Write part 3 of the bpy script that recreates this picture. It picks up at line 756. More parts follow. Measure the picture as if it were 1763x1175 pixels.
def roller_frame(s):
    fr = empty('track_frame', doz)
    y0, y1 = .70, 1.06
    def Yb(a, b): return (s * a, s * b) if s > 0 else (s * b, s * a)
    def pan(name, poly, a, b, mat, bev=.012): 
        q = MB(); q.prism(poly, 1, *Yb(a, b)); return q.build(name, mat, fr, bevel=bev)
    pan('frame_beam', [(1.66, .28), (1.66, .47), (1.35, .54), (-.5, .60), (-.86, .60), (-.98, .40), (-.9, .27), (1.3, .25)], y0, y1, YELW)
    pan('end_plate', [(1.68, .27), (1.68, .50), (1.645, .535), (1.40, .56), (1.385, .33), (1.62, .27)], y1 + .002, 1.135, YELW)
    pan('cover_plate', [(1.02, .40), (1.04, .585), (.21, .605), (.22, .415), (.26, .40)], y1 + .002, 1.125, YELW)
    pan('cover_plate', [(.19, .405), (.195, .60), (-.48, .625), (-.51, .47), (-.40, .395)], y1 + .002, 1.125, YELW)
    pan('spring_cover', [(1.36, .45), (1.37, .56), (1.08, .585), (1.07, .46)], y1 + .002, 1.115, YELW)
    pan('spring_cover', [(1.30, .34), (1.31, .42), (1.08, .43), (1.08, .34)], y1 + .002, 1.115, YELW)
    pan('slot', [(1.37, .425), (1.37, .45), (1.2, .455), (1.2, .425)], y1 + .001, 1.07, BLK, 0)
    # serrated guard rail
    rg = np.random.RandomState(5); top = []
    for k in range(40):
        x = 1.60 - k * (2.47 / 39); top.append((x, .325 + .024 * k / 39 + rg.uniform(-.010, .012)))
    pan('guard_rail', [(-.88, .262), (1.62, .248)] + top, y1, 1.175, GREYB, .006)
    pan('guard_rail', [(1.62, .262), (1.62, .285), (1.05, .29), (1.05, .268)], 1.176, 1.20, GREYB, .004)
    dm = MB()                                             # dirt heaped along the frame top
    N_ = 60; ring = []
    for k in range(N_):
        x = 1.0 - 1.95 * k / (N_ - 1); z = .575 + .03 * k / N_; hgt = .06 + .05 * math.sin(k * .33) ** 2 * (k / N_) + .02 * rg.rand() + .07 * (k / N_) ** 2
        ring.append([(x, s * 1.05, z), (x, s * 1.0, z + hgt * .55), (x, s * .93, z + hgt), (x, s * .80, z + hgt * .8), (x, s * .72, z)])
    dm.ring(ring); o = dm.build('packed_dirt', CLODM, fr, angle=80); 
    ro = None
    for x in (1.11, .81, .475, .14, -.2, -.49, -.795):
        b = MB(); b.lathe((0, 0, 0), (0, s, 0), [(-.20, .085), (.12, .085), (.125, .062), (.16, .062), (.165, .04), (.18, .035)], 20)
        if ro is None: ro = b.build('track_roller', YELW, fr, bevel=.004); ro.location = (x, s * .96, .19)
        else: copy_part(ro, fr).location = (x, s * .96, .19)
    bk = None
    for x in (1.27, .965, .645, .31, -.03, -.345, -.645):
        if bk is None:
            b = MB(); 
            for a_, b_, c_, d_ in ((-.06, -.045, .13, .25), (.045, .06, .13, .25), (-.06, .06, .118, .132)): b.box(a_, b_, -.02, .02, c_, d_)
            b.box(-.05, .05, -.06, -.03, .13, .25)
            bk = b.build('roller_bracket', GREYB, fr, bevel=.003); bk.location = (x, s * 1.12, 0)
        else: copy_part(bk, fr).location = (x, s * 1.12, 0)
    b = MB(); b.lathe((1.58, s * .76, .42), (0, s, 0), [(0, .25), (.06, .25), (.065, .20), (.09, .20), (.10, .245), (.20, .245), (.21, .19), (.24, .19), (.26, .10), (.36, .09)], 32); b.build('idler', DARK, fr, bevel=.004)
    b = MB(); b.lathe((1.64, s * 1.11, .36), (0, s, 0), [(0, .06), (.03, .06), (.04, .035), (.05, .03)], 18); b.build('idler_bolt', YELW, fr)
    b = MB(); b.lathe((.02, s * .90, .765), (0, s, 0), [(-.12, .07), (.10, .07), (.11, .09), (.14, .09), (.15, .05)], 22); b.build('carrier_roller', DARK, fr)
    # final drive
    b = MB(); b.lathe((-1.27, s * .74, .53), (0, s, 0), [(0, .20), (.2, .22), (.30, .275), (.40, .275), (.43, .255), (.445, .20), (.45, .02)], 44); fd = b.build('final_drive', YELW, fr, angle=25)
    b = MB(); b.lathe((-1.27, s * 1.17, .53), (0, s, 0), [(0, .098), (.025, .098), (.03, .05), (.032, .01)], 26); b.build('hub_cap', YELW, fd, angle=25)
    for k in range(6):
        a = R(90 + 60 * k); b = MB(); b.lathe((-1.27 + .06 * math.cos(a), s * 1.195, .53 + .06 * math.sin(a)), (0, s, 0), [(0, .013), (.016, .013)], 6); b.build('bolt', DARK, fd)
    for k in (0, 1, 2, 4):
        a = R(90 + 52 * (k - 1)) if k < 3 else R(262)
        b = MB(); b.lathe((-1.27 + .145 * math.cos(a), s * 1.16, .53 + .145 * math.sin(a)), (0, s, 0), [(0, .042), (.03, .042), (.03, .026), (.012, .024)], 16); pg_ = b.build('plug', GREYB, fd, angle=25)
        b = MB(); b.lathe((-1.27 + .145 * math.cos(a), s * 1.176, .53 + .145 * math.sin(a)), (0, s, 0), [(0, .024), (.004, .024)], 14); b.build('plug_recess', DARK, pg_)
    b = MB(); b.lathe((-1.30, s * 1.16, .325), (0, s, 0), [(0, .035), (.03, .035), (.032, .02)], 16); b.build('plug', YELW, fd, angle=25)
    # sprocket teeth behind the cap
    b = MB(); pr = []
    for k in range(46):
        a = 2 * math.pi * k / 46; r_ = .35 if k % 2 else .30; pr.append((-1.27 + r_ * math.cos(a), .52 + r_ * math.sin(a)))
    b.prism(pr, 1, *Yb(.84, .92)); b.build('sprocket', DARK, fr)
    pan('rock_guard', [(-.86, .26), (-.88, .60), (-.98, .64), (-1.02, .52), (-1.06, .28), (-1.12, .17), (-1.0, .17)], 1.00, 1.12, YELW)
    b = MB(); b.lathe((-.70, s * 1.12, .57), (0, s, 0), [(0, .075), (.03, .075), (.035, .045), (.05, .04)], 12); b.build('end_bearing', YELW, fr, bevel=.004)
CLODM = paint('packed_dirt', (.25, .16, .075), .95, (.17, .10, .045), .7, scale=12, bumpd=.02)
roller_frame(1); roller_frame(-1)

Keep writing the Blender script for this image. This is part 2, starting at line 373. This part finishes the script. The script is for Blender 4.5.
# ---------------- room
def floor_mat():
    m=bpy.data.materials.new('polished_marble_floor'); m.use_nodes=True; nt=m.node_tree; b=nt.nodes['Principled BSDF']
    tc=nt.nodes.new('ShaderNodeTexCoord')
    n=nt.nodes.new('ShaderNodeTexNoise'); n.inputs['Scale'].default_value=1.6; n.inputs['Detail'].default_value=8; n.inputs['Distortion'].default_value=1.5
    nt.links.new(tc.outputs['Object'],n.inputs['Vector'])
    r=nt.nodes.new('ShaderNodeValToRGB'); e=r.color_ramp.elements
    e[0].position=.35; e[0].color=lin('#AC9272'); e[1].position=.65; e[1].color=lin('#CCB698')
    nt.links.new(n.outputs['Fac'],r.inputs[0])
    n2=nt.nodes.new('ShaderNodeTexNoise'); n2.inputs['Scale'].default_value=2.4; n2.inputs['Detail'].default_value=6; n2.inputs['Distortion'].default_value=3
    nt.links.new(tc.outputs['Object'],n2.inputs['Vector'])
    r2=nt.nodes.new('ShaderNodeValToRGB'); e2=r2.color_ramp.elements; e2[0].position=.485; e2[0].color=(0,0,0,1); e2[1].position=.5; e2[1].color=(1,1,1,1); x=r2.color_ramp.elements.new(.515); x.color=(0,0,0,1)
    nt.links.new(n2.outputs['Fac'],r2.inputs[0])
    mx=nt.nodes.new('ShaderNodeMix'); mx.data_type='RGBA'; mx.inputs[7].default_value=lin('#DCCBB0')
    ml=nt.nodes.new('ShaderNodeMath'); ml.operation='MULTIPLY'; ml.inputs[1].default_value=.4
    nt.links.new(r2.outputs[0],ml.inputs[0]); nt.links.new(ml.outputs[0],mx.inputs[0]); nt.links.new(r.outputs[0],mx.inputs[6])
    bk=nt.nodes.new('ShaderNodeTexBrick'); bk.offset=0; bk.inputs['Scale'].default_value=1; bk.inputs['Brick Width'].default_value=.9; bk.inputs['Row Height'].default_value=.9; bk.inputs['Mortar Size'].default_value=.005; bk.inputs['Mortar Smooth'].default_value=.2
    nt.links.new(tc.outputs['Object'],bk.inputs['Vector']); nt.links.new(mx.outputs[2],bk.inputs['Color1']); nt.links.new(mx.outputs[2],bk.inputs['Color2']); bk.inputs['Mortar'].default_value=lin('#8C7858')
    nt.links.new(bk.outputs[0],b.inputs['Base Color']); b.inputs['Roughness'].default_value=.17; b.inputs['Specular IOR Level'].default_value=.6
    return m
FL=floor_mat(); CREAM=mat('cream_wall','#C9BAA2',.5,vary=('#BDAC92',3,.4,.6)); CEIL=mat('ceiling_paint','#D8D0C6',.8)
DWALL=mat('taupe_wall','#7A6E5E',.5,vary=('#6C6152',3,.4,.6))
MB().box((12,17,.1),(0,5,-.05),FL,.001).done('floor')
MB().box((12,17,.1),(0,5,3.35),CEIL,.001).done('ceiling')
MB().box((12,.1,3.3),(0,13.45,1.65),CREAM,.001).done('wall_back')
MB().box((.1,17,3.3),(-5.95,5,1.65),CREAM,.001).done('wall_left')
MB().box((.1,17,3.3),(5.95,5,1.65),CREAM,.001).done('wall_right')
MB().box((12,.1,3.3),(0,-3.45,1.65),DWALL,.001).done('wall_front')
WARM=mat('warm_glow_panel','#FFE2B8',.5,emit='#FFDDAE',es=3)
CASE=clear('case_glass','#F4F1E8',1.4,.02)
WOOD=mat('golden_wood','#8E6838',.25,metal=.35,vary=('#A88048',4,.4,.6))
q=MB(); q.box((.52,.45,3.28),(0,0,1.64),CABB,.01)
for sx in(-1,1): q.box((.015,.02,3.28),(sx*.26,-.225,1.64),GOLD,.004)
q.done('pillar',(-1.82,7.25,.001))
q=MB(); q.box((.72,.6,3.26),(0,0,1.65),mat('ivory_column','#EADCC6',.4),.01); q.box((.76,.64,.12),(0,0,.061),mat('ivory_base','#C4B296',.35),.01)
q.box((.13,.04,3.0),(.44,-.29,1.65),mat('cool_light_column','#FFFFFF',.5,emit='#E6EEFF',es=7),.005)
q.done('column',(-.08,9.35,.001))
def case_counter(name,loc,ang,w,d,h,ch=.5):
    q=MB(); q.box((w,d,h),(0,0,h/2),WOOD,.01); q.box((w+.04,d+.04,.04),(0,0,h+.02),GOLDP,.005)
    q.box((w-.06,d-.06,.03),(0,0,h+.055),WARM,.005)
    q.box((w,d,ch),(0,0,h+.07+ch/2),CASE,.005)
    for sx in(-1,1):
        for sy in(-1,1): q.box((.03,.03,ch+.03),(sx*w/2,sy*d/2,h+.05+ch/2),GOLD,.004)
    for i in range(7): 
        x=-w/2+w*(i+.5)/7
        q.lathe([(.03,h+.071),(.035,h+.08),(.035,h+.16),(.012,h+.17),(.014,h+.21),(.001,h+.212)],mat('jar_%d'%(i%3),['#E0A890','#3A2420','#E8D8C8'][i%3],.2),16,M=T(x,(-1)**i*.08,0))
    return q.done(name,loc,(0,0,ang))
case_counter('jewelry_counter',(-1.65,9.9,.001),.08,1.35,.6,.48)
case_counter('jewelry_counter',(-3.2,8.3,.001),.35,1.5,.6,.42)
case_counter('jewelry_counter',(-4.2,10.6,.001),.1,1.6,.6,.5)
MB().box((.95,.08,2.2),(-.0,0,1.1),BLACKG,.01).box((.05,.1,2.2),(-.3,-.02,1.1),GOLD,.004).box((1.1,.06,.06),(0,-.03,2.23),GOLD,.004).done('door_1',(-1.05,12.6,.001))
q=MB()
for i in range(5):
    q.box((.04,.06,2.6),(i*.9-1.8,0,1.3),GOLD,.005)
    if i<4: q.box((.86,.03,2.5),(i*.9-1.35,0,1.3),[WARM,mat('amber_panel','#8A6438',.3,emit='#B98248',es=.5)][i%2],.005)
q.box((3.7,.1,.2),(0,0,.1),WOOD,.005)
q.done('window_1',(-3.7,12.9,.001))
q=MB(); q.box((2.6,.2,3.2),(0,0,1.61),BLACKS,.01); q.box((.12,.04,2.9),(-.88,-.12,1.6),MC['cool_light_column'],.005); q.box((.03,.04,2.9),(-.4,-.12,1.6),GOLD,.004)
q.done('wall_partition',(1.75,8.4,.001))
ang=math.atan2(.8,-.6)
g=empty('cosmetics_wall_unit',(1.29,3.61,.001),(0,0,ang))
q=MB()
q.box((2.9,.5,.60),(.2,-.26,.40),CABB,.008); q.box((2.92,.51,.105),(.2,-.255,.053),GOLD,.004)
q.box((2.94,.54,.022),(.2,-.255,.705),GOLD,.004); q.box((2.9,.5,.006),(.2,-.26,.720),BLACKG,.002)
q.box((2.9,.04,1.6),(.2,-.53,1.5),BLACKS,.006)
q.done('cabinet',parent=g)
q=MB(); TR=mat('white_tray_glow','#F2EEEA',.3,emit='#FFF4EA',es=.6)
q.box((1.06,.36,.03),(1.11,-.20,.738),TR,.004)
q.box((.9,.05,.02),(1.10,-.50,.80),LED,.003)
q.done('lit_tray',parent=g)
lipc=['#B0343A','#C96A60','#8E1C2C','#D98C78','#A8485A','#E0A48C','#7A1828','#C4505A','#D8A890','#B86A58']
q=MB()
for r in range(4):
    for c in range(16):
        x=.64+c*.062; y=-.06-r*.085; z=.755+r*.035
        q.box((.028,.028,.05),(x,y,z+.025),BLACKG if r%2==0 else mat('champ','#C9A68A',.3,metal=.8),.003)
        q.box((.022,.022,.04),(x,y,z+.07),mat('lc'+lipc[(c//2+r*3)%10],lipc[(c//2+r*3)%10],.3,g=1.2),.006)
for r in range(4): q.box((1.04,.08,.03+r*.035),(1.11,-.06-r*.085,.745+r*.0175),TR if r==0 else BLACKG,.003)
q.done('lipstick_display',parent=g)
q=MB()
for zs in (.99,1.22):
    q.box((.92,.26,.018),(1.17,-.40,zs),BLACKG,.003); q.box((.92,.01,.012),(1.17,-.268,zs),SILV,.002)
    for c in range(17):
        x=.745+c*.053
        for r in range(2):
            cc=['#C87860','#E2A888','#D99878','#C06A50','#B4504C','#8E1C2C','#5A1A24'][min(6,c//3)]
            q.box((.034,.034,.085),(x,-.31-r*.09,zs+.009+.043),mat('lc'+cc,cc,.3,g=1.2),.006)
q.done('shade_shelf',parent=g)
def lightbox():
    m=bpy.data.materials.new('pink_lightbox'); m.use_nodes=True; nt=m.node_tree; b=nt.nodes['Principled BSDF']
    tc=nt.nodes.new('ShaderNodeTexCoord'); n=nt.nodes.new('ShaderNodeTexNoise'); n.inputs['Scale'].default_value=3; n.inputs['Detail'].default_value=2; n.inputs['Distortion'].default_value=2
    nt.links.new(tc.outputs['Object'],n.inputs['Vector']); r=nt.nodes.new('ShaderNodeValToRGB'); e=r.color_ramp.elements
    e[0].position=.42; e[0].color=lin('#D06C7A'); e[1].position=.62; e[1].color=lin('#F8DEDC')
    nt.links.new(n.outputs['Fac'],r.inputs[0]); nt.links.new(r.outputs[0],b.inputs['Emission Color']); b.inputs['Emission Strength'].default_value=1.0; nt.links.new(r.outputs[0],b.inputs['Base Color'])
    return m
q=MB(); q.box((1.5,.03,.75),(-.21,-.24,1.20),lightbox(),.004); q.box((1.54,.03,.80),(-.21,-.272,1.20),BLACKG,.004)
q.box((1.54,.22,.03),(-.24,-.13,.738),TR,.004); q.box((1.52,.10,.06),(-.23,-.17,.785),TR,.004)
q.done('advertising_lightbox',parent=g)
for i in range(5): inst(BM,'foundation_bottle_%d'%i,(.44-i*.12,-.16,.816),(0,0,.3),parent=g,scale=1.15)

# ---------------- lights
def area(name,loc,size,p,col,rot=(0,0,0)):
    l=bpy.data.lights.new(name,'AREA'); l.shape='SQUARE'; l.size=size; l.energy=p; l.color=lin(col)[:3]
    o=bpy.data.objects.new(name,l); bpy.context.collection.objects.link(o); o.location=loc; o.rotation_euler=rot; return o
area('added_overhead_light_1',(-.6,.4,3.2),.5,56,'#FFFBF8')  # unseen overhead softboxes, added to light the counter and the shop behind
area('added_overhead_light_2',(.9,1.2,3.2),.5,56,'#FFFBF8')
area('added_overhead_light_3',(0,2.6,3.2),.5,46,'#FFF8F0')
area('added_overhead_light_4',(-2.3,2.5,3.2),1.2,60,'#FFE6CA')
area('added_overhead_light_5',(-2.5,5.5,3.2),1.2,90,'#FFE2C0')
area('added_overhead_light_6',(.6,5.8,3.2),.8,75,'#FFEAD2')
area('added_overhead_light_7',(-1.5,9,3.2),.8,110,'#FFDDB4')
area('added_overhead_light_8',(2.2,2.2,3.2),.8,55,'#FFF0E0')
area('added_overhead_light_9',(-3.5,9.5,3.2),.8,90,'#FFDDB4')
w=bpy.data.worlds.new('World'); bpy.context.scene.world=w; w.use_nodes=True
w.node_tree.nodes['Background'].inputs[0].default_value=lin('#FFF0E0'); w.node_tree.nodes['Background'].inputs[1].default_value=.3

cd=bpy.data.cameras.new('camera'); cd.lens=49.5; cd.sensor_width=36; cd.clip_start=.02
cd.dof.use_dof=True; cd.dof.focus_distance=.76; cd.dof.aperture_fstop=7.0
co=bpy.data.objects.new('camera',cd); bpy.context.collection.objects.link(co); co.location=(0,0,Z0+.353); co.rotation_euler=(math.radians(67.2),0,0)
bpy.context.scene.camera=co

**Task objective:** Each line above that includes "this" counts once; state the total and nothing more.

**Answer below:** 2